Para Sam Gilliam (Mississippi, 1933- Washington, D.C, 2022) el marco de la pintura no es el que delimita el bastidor sino el espacio donde se ubica la obra. Sus drapes canvases, iniciados hacia 1965, se despliegan como pieles sin esqueleto. De esta manera Gilliam da un salto del soporte convencional de la pintura a las tres dimensiones, quedándose únicamente con la superficie; ese trozo de piel ingrávida que  flota en el espacio sin una estructura rígida que le ponga un límite. La tela suspendida, libre de tensión, conforma el cuerpo flexible de la obra. Su extensión es variable, caprichosa. Dócil a los pliegues de la tela, la pintura se amolda a la flacidez del soporte. Más que velo, es sudario; registro de la actividad del artista, documento de un ritual.

Otro ejemplo donde se advierte el  paulatino abandono de la objetualidad del cuadro y la progresiva liberación de la imagen es el caso del venezolano Eugenio Espinoza (San Juan de los Morros, 1950) con sus cuadrículas de los años setenta y los trabajos de "velamiento" de la serie Orla a mediados de los noventa, así como las pinturas sostenidas y "aluminadas" que facturó años más tarde. Todo allí ocurre en la superficie, ya sea en la trama ondulante de un lienzo o sobre la rígida textura del muro, donde la obra y el soporte son casi la misma cosa, quedando claro que lo que se suele reconocer como una pintura es solo una película aferrada a una superficie. Lo demás es prescindible.

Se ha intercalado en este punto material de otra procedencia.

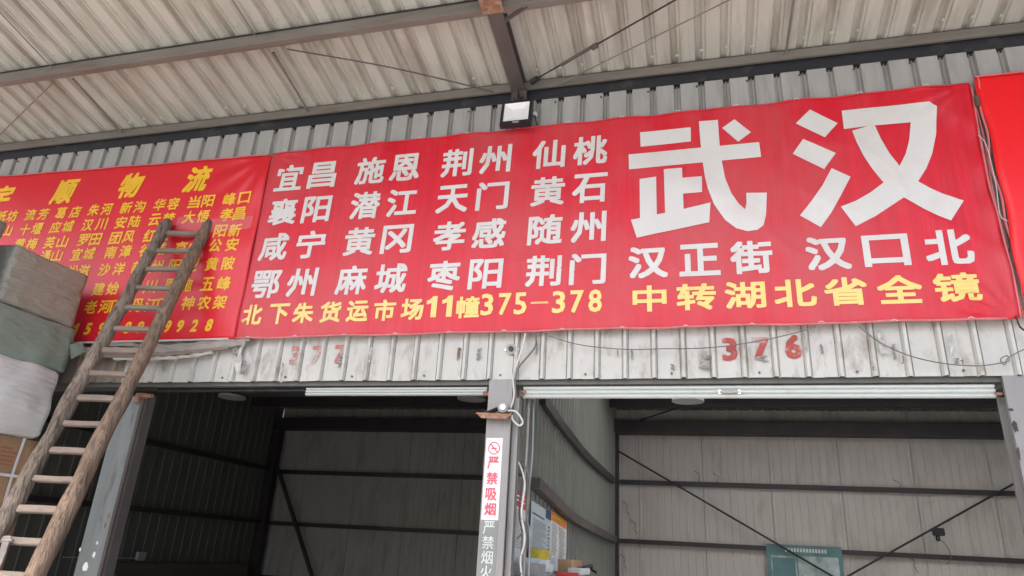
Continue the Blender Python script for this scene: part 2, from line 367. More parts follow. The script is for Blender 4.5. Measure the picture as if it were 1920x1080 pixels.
def row(parent, name, words, zc, h, wd, bold, mm, disp, shear=0.):
    for c, x_, z_, w2 in words:
        m = MB(); put_text(m, [(c, x_, z_ if z_ else zc, h, w2 or wd)], bold, disp, shear=shear); m.build('character', mm, parent)
def from_px(pairs, conv):
    out = []
    for ch, a, b in pairs:
        p = atY(*conv(a, b), YB); out.append((ch, p.x))
    return out
z6 = lambda x, y: (440 + x / 2.571, 230 + y / 2.571)
z7 = lambda x, y: (1140 + x / 2.16, 150 + y / 2.16)
z4 = lambda x, y: (x / 3, 300 + y / 3)
rows_main = [
    ([('宜', 265, 270), ('昌', 425, 252), ('施', 655, 235), ('恩', 823, 213), ('荆', 1073, 192), ('州', 1257, 172), ('仙', 1515, 155), ('桃', 1715, 137)], 4.778, .275),
    ([('襄', 235, 430), ('阳', 397, 413), ('潜', 630, 400), ('江', 808, 383), ('天', 1050, 365), ('门', 1243, 350), ('黄', 1510, 327), ('石', 1712, 312)], 4.422, .268),
    ([('咸', 190, 605), ('宁', 367, 593), ('黄', 602, 575), ('冈', 783, 560), ('孝', 1035, 545), ('感', 1227, 528), ('随', 1497, 515), ('州', 1705, 497)], 4.070, .268),
    ([('鄂', 152, 780), ('州', 327, 768), ('麻', 565, 760), ('城', 755, 745), ('枣', 1010, 730), ('阳', 1210, 722), ('荆', 1490, 705), ('门', 1702, 700)], 3.708, .264)]
for pr, zc, h in rows_main:
    row(mbn, 'lettering', [(c, x_, None, None) for c, x_ in from_px(pr, z6)], zc, h, .285, .026, 'white', disp_main, .03)
pr = [('北', 85, 935), ('下', 213, 932), ('朱', 332, 925), ('货', 462, 922), ('运', 592, 915), ('市', 723, 908), ('场', 857, 900), ('1', 950, 885), ('1', 1025, 882), ('幢', 1125, 890), ('3', 1218, 875), ('7', 1303, 868), ('5', 1378, 865), ('-', 1470, 868), ('3', 1563, 858), ('7', 1650, 855), ('8', 1738, 855)]
row(mbn, 'lettering', [(c, x_, 3.44 if c in '13758-' else None, (.105 if c in '13758' else (.14 if c == '-' else None))) for c, x_ in from_px(pr, z6)], 3.425, .185, .195, .0315, 'yel', disp_main)
pr = [('汉', 162, 738), ('正', 370, 727), ('街', 580, 718), ('汉', 890, 703), ('口', 1125, 690), ('北', 1378, 677)]
row(mbn, 'lettering', [(c, x_, None, None) for c, x_ in from_px(pr, z7)], 3.738, .262, .295, .033, 'white', disp_main)
pr = [('中', 168, 884), ('转', 357, 878), ('湖', 555, 870), ('北', 757, 862), ('省', 962, 857), ('全', 1180, 847), ('镜', 1412, 838)]
row(mbn, 'lettering', [(c, x_, None, .25 if c == '中' else None) for c, x_ in from_px(pr, z7)], 3.443, .208, .28, .031, 'yel', disp_main)

def poly_mesh(polys, y0, disp, name, mm, parent, sub=True):
    """filled outlines (list of loops, later loops inside = holes) on the banner plane"""
    c = bpy.data.curves.new('outline', 'CURVE'); c.dimensions = '2D'; c.fill_mode = 'BOTH'
    for lp in polys:
        s = c.splines.new('POLY'); s.points.add(len(lp) - 1); s.use_cyclic_u = True
        for i, (a, b) in enumerate(lp): s.points[i].co = (a, b, 0, 1)
    o = bpy.data.objects.new('outline', c); COL.objects.link(o); dg = bpy.context.evaluated_depsgraph_get()
    me = o.evaluated_get(dg).to_mesh(); bm = bmesh.new(); bm.from_mesh(me)
    bmesh.ops.triangulate(bm, faces=bm.faces)
    for _ in range(6):
        le = [e for e in bm.edges if e.calc_length() > .045]
        if not le: break
        bmesh.ops.subdivide_edges(bm, edges=le, cuts=1); bmesh.ops.triangulate(bm, faces=bm.faces)
    bm.verts.index_update()
    vs = [(v.co.x, v.co.y) for v in bm.verts]; fs = [tuple(v.index for v in f.verts) for f in bm.faces]; bm.free()
    o.evaluated_get(dg).to_mesh_clear(); bpy.data.objects.remove(o)
    return [(a, y0 + disp(a, b), b) for a, b in vs], fs
def big_char(loopsets, name='character'):
    m = MB()
    for k, loops in enumerate(loopsets):
        L2 = []
        for lp in loops:
            pts = [atY(*z7(a, b), YB) for a, b in lp]; L2.append([(p.x, p.z) for p in pts])
        vs, fs = poly_mesh(L2, YB - .003 - k * .0005, disp_main, name, 'white', mbn); m.add(vs, fs)
    return m.build(name, 'white', mbn)
big_char([[[(130, 212), (335, 193), (336, 250), (132, 271)]], [[(84, 303), (612, 252), (620, 312), (85, 363)]], [[(512, 160), (579, 212), (527, 251), (462, 195)]],
          [[(368, 168), (374, 250), (383, 330), (392, 390), (404, 440), (430, 505), (475, 568), (520, 601), (565, 613), (605, 608), (630, 590), (640, 545), (643, 457), (560, 458), (561, 500), (555, 525), (530, 503), (500, 460), (475, 400), (461, 330), (452, 262), (445, 162)]],
          [[(128, 402), (195, 393), (198, 560), (130, 575)]], [[(226, 363), (300, 357), (307, 540), (232, 556)]], [[(298, 398), (380, 391), (381, 455), (300, 462)]],
          [[(93, 568), (200, 546), (310, 522), (415, 497), (410, 577), (117, 640)]]])
big_char([[[(818, 120), (930, 175), (878, 233), (760, 176)]], [[(790, 240), (922, 297), (875, 362), (748, 300)]], [[(905, 358), (982, 393), (942, 470), (905, 537), (862, 597), (777, 550), (825, 490), (870, 425)]],
          [[(946, 125), (1300, 90), (1330, 110), (1328, 220), (1312, 300), (1288, 360), (1255, 412), (1300, 437), (1350, 460), (1440, 490), (1388, 571), (1340, 553), (1280, 525), (1197, 478), (1140, 515), (1080, 555), (1003, 594), (942, 515), (1000, 492), (1060, 458), (1115, 417), (1070, 362), (1035, 310), (1008, 258), (988, 207), (1050, 188), (955, 200)],
           [(1080, 185), (1105, 240), (1140, 300), (1180, 350), (1205, 300), (1219, 245), (1225, 173)]]])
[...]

En las propuestas comentadas, la tela está libre del bastidor, presentándose “naturalmente", asumiendo la blanda gravitación que su peso le permite. Y sobre ella, la imagen —transferida, pintada o dibujada— se acomoda con docilidad. Más aún, la imagen es allí un artilugio incorpóreo, su delgada materia es casi la misma que la de su vehículo temporal. 

Podríamos decir entonces que la pintura es solo la humilde facilitadora de la imagen, su discreta servidora, para que esta tenga un receptáculo donde agarrarse momentáneamente. Cierto que ese lapso de provisionalidad puede durar siglos como sucede con el presunto sudario que retiene el rostro de Cristo. Sin embargo, ese es un teorema que no ventilaremos aquí. Por el momento nos basta con saber que todo ese despojamiento, esa desnudez, obliga a repensar la pintura como soporte de una entidad sin cuerpo, siempre en tránsito hacia otra parte.